Fortunately, those who drafted Oklahoma’s current system of financing our schools were not as shallow or ill-informed as Small appears to be.  It may well be time to provide more local flexibility to fund our schools, but glib one-liners filled with Texas envy that ignores Texas inequity are not the place to start.

Lastly I’m very curious to know about the “most vulnerable” who will be helped by relying more on local property taxes.  I don’t think they are the same owners of expensive housing that seemed vulnerable to Tom Coburn ( Dr. No’s Holiday (Home)?  ) recently because they would have to pay more.  Small needs to shed his Texas envy long enough to learn some facts and history.  Here are facts about Regional Taxes from the Tulsa County Assessor’s office:

Yes, Texas has no income tax but its property taxes are more than double Oklahoma’s.  The thing about property taxes, unlike income and sales taxes, is that homeowners have to pay them regardless of their ability to pay.  If you earn more and therefore buy more stuff you pay more income and sales taxes; earn less and you pay less.  By contrast your property taxes are not directly related to your yearly economic fortunes.  Which leads us to a history lesson for Small—California’s Proposition 13.

California was experiencing such economic prosperity and growth that housing values escalated rapidly throughout the 1960s and into the 70s.  Many who bought their homes in the 1950s and since retired on fixed incomes found themselves facing property tax bills they could not afford.  That led to the granddaddy of modern anti-tax activism, California’s Proposition 13, which was likely inspiration for the Brown boys I describe in “ Brown Boys Dump Plan B on Oklahoma  ” who led the charge for the supermajority requirement to raise Oklahoma taxes AND the founding of the OCPA.
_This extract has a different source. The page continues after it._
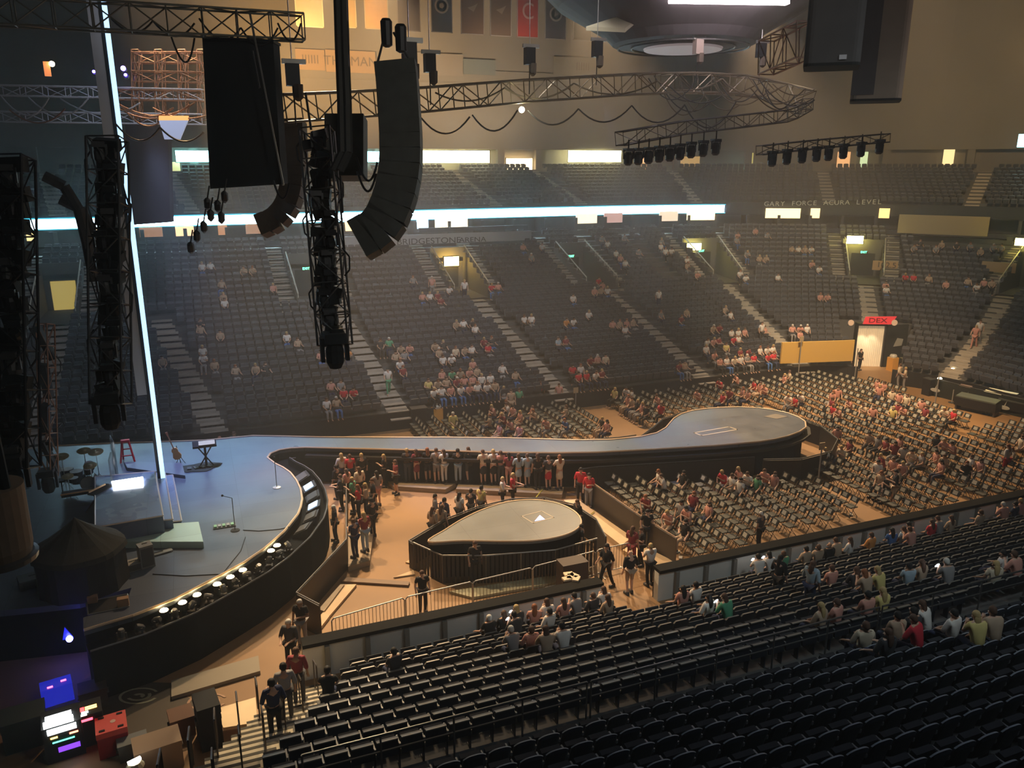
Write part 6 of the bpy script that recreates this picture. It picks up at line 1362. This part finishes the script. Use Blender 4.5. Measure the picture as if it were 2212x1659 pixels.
# standing on the floor: x, y of the feet, top, hair, bottom, style, pose, facing (deg from +Y, counterclockwise), place
ST = """901,1040,d,y,d,long,stand_c,0,at the catwalk in a long coat
901,1040,m,b,m,skirt,stand_b,10,at the catwalk holding a white sheet
925,1040,k,h,k,bare,stand_c,0,at the catwalk
944,1043,v,b,v,bare,stand_c,0,at the catwalk
960,1043,w,b,w,long,stand_c,10,at the catwalk in white trousers
990,1043,k,k,l,long,stand_c,-10,at the catwalk in jeans
1013,1040,d,b,d,bare,stand_b,20,at the catwalk
1044,1046,c,b,k,skirt,stand_c,0,at the catwalk in a dark skirt
1066,1046,w,y,k,skirt,stand_c,0,at the catwalk
1082,1046,p,b,d,long,stand_c,0,at the catwalk
1099,1049,m,k,p,bare,stand_c,0,at the catwalk in reddish shorts
1120,1051,l,b,l,skirt,stand_c,0,at the catwalk
1139,1051,l,b,l,skirt,stand_b,0,at the catwalk
1161,1056,k,b,k,long,stand_a,0,at the catwalk
1184,1057,d,b,r,skirt,stand_c,0,at the catwalk in a red skirt
1208,1057,c,p,c,skirt,stand_c,0,at the right end of the catwalk platform
857,1068,m,b,k,bare,stand_b,90,left of the catwalk row
832,1052,k,y,k,long,stand_b,60,left of the catwalk row
817,1094,v,k,p,bare,stand_a,20,front of the left crowd
741,1052,w,y,n,long,stand_b,10,left crowd by the trough
759,1052,r,b,k,long,stand_a,0,left crowd by the trough
784,1052,k,y,k,long,stand_a,0,left crowd near the catwalk
809,1040,p,b,k,long,stand_a,0,left crowd near the catwalk
835,1037,w,y,v,long,stand_a,0,left crowd near the catwalk
852,1037,w,b,k,long,stand_a,0,left crowd near the catwalk
730,1078,k,k,k,long,stand_a,40,left crowd
752,1084,p,b,k,long,stand_b,40,left crowd
779,1084,c,b,k,long,stand_a,20,middle of the left crowd
740,1103,d,b,k,long,stand_c,60,left crowd
765,1109,g,y,k,long,stand_b,60,left crowd
777,1125,r,h,k,long,stand_b,60,left crowd
793,1122,t,y,k,long,stand_b,80,left crowd
808,1110,k,b,k,bare,stand_a,90,right edge of the left crowd
726,1170,k,w,k,long,stand_a,90,behind the dark barricade
768,1204,n,b,n,long,stand_b,30,on the low left platform
790,1192,m,y,l,long,stand_b,20,on the low left platform
806,1160,k,k,k,long,stand_a,30,right of the low left platform
941,1148,v,k,k,long,stand_b,-100,behind the small teardrop stage
961,1158,n,k,n,long,stand_b,-60,behind the small teardrop stage
936,1178,t,b,k,long,stand_b,-60,behind the small teardrop stage
955,1175,t,b,t,long,stand_b,-50,behind the small teardrop stage
993,1143,w,k,k,long,stand_b,-60,behind the small teardrop stage
1018,1132,d,k,k,long,stand_b,-40,behind the small teardrop stage
1040,1125,y,k,k,long,stand_b,-60,behind the small teardrop stage
1085,1103,w,y,k,long,stand_c,-120,back of the small teardrop stage
1107,1100,r,y,k,long,stand_c,-120,back of the small teardrop stage
1253,1085,r,k,k,long,stand_a,150,at the start of the planked ramp
1271,1097,r,k,v,long,stand_b,140,at the start of the planked ramp in grey trousers
1253,1030,k,b,k,long,stand_a,180,guarding the catwalk corner
1309,1268,k,k,k,long,walk,100,walking by the gate in the boards
1359,1283,k,z,t,bare,stand_a,0,by the gate in tan shorts
1402,1265,w,y,k,long,stand_c,0,by the gate leaning on the boards
1363,1225,m,b,m,long,stand_b,-60,at the foot of the planked ramp
1383,1222,k,b,k,long,stand_b,80,at the foot of the planked ramp
1395,1185,k,k,k,long,stand_a,170,beside the slanting barricade
914,1325,k,b,k,long,stand_a,180,guard before the silver barriers
655,1398,k,w,v,long,stand_b,150,beside the bright ramp with white badge
1617,1005,d,b,k,long,stand_a,180,guard in a pale collar before the round catwalk end
1939,838,c,b,v,long,stand_a,20,left of two by the mixing area
1951,843,c,y,v,long,stand_b,40,right of two by the mixing area
1815,797,l,h,l,long,walk,-80,walking before the yellow banner
1806,795,d,k,d,long,stand_a,180,before the yellow banner
1828,795,t,b,m,long,stand_a,150,before the yellow banner
1855,800,k,b,k,long,stand_a,180,before the glowing entrance
2168,1030,w,h,r,bare,stand_a,10,in red shorts at the front chairs
1927,1092,k,k,t,bare,stand_b,60,stepping into the brown aisle in tan trousers
1088,880,v,y,v,long,stand_a,180,behind the catwalk chairs by the far boards
1104,900,t,b,t,long,stand_a,170,behind the catwalk chairs
1121,885,g,b,g,long,stand_a,180,in all green by the far boards
1147,865,d,b,m,long,stand_a,90,by the far boards
1167,870,r,b,k,long,stand_a,150,by the far boards
1207,872,p,b,d,long,stand_a,150,by the far boards
979,938,y,w,y,long,sit_a,180,in a yellow jacket beside the orange bin
1638,1185,d,w,k,long,stand_a,20,between the last chairs and the boards
1255,1215,k,k,k,long,stand_a,60,guard at the right end of the teardrop stage
1246,1160,k,b,k,long,stand_a,100,guard behind the right end of the teardrop stage"""
ST = ST.replace('901,1040,d,', '881,1040,d,', 1)
for ln in ST.split('\n'):
    x, y, c, hh, b, sty, kd, fc, pl_ = ln.split(',', 8); x, y = float(x), float(y); y += 9 if 'far boards' in pl_ or 'yellow banner' in pl_ else 0; p = atz(x, y, 0); yy = p.y
    onp = .22 if 'catwalk' in pl_ and 865 < x < 1215 or 'low left platform' in pl_ and 'right of' not in pl_ else 0
    if onp: p = atz(x, y, onp)
    if hh == 'p': hh = 'h'
    person((p.x, p.y, onp), R(float(fc)), kd, c, hh, b, sty, far=False, sleeve=random.choice(('short', 'long')), place=pl_, sc_=random.uniform(.95, 1.05))
person((8.55, -9.72, 0), R(180), 'stand_a', 'k', 'b', 'k', far=False, place='guard between the teardrop stage and its barricade')
person((1.1, 6.2, 0), R(180), 'stand_a', 'k', 'b', 'k', far=False, place='guard behind the stage, farther of two', sc_=1.05); person((.4, 5.9, 0), R(160), 'stand_b', 'k', 'h', 'k', far=False, place='guard behind the stage, nearer of two', sc_=1.0)
for p, c, b, pl_ in (((12.3, -1.62, .55), 'k', 'k', 'guard leaning over the catwalk lip, right one'), ((8.6, .1, .55), 'k', 'k', 'guard leaning over the catwalk lip, left one')): person(p, R(180), 'stand_a', c, 'z', b, far=False, place=pl_) if False else None
# near stand, backs to the camera
PN = [proj((x, y, z+.85)) for x, y, z, j, fr in near]; usedn = set()
def seat_near(x, y, top, hair, lh=None, std=False, phone=False, bottom='n'):
    k = min((i for i in range(len(near)) if i not in usedn), key=lambda i: (PN[i][0]-x)**2+(PN[i][1]-y)**2); usedn.add(k); X, Y, Z, j, fr = near[k]
    person((X, Y+(.08 if not std else .3), Z+.03), R(random.uniform(-20, 20)) if not std else R(-70), ('stand_b' if std else 'sit_b' if phone else random.choice(('sit_a', 'sit_b', 'sit_c'))), top, hair, bottom, far=False, lh=lh, sleeve=random.choice(('short', 'long')),
           place='%s row behind the %s' % (ORD[j], 'metal rail' if fr else 'white boards'), phone=phone)
NL = """1042,1340,k,w,0;1072,1330,k,b,1;1107,1311,d,y,1;1135,1302,p,h,1;1178,1305,w,b,1;1211,1302,p,b,1;1199,1336,w,k,0;1108,1393,v,w,0;1145,1384,p,b,0;1208,1397,w,k,0;1170,1400,t,b,1;1132,1357,d,k,0;860,1454,d,k,0;715,1479,k,k,0
1261,1318,v,k,0;1299,1314,w,b,1;1306,1283,t,b,1;1277,1286,d,b,0;1470,1292,p,k,1;1508,1289,w,k,0;1527,1330,w,k,1;1575,1324,g,b,1;1628,1191,w,k,0;1657,1191,w,k,1;1701,1197,g,b,0;1730,1194,t,k,0;1768,1156,t,b,0;1790,1162,k,z,0
1791,1148,t,b,0;1821,1152,w,b,1;1915,1146,b,k,1;1949,1149,l,b,1;1976,1149,p,k,1;2004,1132,r,b,1;2026,1138,v,b,0;2057,1127,t,b,1;1877,1143,o,b,0;2170,1105,p,w,0;2189,1096,n,k,0;2203,1096,p,y,0;2120,1129,t,b,0;1960,1140,p,b,0
1813,1258,p,b,0;1843,1255,d,b,1;1890,1272,t,h,1;1918,1255,y,y,1;1957,1255,l,k,0;1985,1241,t,b,1;2070,1250,v,w,0;2142,1241,c,y,1;2164,1228,w,k,0;2205,1255,p,b,0
1794,1350,t,y,1;1830,1350,p,b,0;1885,1330,p,k,0;1910,1326,y,y,1;1967,1350,d,k,0;1979,1371,r,b,0;2018,1346,w,b,1;2065,1347,w,k,0;1943,1360,t,k,0;1868,1399,c,b,0;1913,1388,d,b,1;2112,1372,y,y,1;2137,1366,t,b,0"""
PHO = ('1107,1311', '1628,1191', '1657,1191', '1575,1324', '2070,1250', '1132,1357')
for e in NL.replace('\n', ';').split(';'):
    x, y, c, hh, lh = e.split(','); seat_near(float(x), float(y), c, hh, lh == '1', phone=('%s,%s' % (x, y)) in PHO)
seat_near(1690, 1262, 'k', 'k', True, True, bottom='k'); seat_near(1762, 1268, 'l', 'b', True, True)
# people on the pale steps at the lower left
for x, y, z, c, hh, b, fc, kd, pl_ in ((598, 1600, 1.15, 'n', 'k', 'k', 10, 'stand_b', 'on the pale steps in a black cap'), (622, 1560, .9, 'v', 'k', 'd', 0, 'stand_a', 'on the pale steps, just below the man in the cap'), (648, 1520, .55, 'm', 'b', 'd', -20, 'stand_a', 'on the pale steps by the handrail in a brown coat'), (632, 1448, .1, 'd', 'w', 'k', 150, 'stand_c', 'at the foot of the pale steps')):
    p = atz(x, y, z); person((p.x, p.y, z), R(fc), kd, c, hh, b, far=False, lh=False, sleeve='long', place=pl_, sc_=1.04)
# labels: every person's own
PEOPLE.sort(key=lambda q: proj(q[0].location)[2]); nx_ = len(PEOPLE)-300; EXTRA = [q for q in PEOPLE if q[0].data.name.startswith('person_far')][-nx_:]; PEOPLE = [q for q in PEOPLE if q not in EXTRA]
m = M(); mats_ = []
for o, a_, pl_ in EXTRA:
    idx = []
    for s_ in o.material_slots:
        if s_.material not in mats_: mats_.append(s_.material)
        idx.append(mats_.index(s_.material))
    me = o.data; Mx = Matrix.Translation(o.location) @ o.rotation_euler.to_matrix().to_4x4()
    n = len(m.v); m.v += [tuple(Mx @ v.co) for v in me.vertices]; m.f += [tuple(i+n for i in p.vertices) for p in me.polygons]; m.m += [idx[p.material_index] for p in me.polygons]
    bpy.data.objects.remove(o)
obj('seated_spectators', m, mats_, smooth=True, label='tiny distant spectators scattered over the far seats and back of the floor', cat='crowd', kind='stuff')
cnt = {}
for o, a, pl_ in PEOPLE: cnt.setdefault((a, pl_), []).append(o)
for (a, pl_), L in cnt.items():
    L.sort(key=lambda o: proj(o.location)[0])
    for i, o in enumerate(L):
        s_ = 'person, %s, %s' % (a, pl_)
        if len(L) > 1: s_ += ', %s from left' % ORD[i]
        s_ = s_.replace('person, ', 'person in ', 1)
        if len(s_.split()) > 16: s_ = s_.replace('long ', '', 1) if len(s_.split()) == 17 and 'long ' in s_ else ' '.join(s_.replace(', '+a.split(', ')[1], '').split()[:16])
        o['label'] = s_
        pg = pl_.split(', ')[-1]; o['group'] = 'people, '+(pg)
# ---------------------------------------------------------------- haze that fills the hall
nt = w.node_tree; vsn = nt.nodes.new('ShaderNodeVolumeScatter')
vsn.inputs['Color'].default_value = (1, .97, .92, 1); vsn.inputs['Density'].default_value = .0030; vsn.inputs['Anisotropy'].default_value = .4
nt.links.new(vsn.outputs[0], nt.nodes['World Output'].inputs['Volume'])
The legacy of Proposition 13 is more directly felt in Oklahoma with such provisions as the annual cap on assessed valuation increases and the senior freeze for low income Geezers.  Perhaps these protections are effective; perhaps they shift the property tax burden more to working families when they purchase a new home, or to renters whose landlords pass on the increases.  I don’t know, and neither does Mr. Small.  So we both remain clueless about the identity of his “most vulnerable” who will benefit from the higher property taxes he recommends.  Maybe someday he’ll decide to so some real research instead of just making stuff up.

As always lunch is on me for the first to ID the photo location, which isn’t in Texas but looks like it ought to be.

4 thoughts on “Texas Envy”

    1. Yes, Juan. I look forward to buying your lunch. Where are you and have we met? I live in Tulsa but we enjoy meeting new friends and road trips so anything is possible.